UNITED NATIONS, Jun 10 2026 (IPS) – In Yemen, increasing funding constraints on humanitarian operations have put millions of civilians in dire need of life-saving assistance amid overlapping crises. Acute food insecurity is a persistent issue, as recent reports from the Integrated Food Security Phase Classification (IPC) give a stark warning of conditions without urgent intervention.

According to the IPC Acute Food Insecurity Snapshot, one in two people within Government of Yemen (GoY) controlled areas are experiencing high levels of food insecurity, with percentages only expecting to rise or maintain as the conflict goes on. 3.6 million people are experiencing IPC phase 3 (crisis level), and 1.4 million people are experiencing even worse conditions at IPC Phase 4 (emergency). Such measures indicate “extreme coping strategies” where families are forced to sell their house, land, their last female animal, and beg due to the limited supply of food.

UN Urgently Calls for Increased Aid in Yemen Following IPC Warnings of Food Insecurity

Food Insecurity Projection in Yemen | June – September 2026. Credit: IPC

As the crisis looms, the Food and Agriculture Organization (FAO), the World Food Programme (WFP), and the United Nations Children’s Fund (UNICEF) have “jointly called on the international community to urgently scale up funding for humanitarian food assistance, nutrition services, health, agriculture and resilience programming.” according to the spokesperson for the Secretary General, Stéphane Dujarric.

The IPC projects that food supply conditions will only worsen through October and December 2026, with 1.8 million people being in phase 4, 3.6 million being in phase 3, and 3.2 million being in phase 2.

The ongoing conflict is driving heightened amounts of food insecurity due to intensifying macroeconomic pressures, making the local currency, the Yemeni Riyal, highly volatile due to “depleted reserves of halted oil exports”. Insecurity is also impacted by irregular salaries, limited labor opportunities, and a smaller and smaller household purchasing power each day.

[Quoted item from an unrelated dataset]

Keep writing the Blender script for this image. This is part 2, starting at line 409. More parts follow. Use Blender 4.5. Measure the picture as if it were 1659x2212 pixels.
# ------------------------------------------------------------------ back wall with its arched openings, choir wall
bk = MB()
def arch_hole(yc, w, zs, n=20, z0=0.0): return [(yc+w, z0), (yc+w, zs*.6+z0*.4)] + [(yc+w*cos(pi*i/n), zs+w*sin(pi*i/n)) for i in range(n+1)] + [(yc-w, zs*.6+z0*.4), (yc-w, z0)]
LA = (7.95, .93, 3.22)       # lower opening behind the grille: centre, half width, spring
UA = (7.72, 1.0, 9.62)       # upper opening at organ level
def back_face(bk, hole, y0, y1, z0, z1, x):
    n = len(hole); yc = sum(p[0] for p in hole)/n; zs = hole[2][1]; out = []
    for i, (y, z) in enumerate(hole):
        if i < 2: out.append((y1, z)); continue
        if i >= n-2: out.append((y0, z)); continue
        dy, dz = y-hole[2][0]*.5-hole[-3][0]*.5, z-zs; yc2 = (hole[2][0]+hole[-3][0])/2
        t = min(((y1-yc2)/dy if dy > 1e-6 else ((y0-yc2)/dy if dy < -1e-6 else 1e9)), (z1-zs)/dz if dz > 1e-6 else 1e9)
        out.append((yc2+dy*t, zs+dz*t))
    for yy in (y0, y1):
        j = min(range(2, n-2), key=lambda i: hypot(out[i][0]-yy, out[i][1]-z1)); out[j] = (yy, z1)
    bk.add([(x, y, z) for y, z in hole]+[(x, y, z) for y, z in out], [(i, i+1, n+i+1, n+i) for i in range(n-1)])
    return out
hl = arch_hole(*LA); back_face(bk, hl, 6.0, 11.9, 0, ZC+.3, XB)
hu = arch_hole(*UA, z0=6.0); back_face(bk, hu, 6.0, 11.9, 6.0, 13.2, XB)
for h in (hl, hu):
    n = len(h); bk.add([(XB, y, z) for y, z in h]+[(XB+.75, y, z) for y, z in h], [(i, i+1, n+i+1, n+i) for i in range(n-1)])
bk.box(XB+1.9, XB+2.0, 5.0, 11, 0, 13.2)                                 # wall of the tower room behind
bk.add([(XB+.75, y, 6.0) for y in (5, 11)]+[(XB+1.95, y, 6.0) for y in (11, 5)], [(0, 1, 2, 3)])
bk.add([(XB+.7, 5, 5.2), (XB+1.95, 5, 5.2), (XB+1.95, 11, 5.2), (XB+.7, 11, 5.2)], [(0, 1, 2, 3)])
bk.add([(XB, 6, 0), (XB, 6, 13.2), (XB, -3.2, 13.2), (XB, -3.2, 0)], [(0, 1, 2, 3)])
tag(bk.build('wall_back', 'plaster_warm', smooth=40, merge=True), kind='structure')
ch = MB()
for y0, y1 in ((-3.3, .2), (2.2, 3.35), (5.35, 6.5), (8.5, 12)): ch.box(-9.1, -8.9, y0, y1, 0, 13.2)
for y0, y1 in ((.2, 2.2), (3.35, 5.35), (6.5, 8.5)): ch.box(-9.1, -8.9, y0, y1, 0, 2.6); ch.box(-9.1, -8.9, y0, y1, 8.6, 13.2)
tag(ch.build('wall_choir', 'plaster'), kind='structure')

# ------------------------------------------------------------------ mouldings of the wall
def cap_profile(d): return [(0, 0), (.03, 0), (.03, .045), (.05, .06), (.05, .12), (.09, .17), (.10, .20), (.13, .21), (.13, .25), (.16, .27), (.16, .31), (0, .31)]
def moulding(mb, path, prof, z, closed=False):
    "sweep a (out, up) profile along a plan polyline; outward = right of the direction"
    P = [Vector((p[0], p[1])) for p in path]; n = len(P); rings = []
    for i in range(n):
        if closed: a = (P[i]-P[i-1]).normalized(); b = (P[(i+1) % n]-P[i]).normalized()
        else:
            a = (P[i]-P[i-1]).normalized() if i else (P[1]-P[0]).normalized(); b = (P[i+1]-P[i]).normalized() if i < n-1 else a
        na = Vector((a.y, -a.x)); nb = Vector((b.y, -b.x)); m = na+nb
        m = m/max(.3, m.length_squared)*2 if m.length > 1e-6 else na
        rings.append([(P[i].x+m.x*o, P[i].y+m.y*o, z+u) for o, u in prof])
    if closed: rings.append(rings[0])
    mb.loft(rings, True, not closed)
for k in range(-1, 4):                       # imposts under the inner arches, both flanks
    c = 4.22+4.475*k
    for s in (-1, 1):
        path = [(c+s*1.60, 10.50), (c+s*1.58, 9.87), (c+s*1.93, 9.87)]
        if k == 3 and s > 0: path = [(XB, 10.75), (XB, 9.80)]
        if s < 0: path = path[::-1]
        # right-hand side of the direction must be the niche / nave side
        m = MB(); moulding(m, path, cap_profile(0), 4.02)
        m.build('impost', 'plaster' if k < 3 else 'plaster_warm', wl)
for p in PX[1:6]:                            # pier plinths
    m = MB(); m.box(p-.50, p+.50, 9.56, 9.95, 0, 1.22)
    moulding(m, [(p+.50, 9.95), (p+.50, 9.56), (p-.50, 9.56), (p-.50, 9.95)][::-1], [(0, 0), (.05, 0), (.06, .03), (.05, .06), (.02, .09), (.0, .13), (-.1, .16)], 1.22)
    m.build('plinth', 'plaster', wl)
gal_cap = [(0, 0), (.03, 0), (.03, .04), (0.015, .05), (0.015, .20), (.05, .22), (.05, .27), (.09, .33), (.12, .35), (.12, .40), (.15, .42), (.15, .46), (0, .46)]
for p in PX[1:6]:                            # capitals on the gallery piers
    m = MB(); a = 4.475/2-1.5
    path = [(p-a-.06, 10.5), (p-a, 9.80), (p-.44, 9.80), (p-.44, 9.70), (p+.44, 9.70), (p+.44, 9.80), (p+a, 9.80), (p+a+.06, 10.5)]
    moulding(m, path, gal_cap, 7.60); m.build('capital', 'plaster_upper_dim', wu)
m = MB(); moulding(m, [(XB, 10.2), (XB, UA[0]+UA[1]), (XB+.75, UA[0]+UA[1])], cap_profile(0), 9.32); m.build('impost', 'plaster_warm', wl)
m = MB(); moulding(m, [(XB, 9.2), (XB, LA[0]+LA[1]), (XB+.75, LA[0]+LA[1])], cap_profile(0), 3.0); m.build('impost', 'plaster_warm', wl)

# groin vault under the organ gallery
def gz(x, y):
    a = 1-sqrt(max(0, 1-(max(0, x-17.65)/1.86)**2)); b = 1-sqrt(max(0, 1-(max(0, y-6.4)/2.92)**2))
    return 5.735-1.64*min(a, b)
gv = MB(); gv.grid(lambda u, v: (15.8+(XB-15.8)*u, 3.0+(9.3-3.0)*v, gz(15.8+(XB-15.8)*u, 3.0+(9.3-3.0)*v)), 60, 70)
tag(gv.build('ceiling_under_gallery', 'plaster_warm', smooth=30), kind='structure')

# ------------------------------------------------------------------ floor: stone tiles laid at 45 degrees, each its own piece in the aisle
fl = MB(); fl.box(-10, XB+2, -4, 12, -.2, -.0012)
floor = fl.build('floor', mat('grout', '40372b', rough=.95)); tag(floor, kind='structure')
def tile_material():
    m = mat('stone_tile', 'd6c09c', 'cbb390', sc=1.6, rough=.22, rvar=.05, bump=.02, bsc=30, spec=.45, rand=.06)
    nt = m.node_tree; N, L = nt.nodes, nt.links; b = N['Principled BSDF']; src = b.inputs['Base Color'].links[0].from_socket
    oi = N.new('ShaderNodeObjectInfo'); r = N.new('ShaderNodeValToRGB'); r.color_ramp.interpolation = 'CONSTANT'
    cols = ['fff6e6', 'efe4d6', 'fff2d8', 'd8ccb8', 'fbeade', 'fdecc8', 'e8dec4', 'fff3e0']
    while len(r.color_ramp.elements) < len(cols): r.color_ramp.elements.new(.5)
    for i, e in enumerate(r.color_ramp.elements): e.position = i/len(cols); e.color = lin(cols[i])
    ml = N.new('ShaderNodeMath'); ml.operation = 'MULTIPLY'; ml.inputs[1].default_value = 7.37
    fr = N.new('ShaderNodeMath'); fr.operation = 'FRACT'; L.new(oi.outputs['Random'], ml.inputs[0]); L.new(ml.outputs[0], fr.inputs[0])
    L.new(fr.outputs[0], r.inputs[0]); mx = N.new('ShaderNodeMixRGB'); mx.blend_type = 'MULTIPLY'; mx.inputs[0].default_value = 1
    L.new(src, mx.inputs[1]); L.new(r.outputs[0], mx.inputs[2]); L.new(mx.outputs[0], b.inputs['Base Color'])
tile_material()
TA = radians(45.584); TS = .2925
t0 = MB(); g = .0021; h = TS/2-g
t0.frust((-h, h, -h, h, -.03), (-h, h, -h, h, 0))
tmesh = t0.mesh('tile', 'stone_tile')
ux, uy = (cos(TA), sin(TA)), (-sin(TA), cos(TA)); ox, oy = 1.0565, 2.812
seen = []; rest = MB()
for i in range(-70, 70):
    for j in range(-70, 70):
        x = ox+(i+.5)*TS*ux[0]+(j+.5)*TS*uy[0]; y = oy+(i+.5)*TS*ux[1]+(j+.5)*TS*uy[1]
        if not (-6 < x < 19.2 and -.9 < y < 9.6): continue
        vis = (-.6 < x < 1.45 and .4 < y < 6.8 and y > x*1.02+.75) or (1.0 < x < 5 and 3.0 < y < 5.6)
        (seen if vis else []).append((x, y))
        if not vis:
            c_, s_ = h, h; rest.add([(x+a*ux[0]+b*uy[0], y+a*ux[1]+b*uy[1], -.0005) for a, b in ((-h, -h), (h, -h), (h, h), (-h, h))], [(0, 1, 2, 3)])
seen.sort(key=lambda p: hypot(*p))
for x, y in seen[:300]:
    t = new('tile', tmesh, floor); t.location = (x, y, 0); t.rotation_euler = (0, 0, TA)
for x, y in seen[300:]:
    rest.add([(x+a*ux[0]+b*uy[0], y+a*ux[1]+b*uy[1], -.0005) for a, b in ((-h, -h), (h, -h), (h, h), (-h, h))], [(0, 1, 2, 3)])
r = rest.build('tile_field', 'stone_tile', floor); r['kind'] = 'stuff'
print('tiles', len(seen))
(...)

UN Urgently Calls for Increased Aid in Yemen Following IPC Warnings of Food Insecurity

Food Insecurity Projection in Yemen | October – December 2026. Credit: IPC

In April, the Houthis, which controls the northwest of Yemen and the capital of Sana’a, threatened to close the Bab al-Mandeb Strait, which connects the Red Sea to the Gulf of Aden. In the event of this strait being closed, the entire red sea and the Suez Canal would virtually be unpassable other than a few exports / imports between Saudi Arabia’s western province, Egypt, Sudan, and Eritrea, which would likely still receive pressure at its ports. This would further increase food insecurity in Yemen, as humanitarian assistance is the only lifeline keeping Yemenis under famine levels. Without humanitarian assistance the situation would become increasingly lethal, making this call for action vital for the safety and vitality of Yemeni lives.

According to OCHA, at least USD 2.2 billion will be needed for assistance of twelve million people of the 22.3 million in need. Approximately 14.71 percent of such funding has been covered, leaving a funding gap of USD 1.8 billion. This is likely to become larger as the conflict becomes more costly, increasing food insecurity as the projections suggest.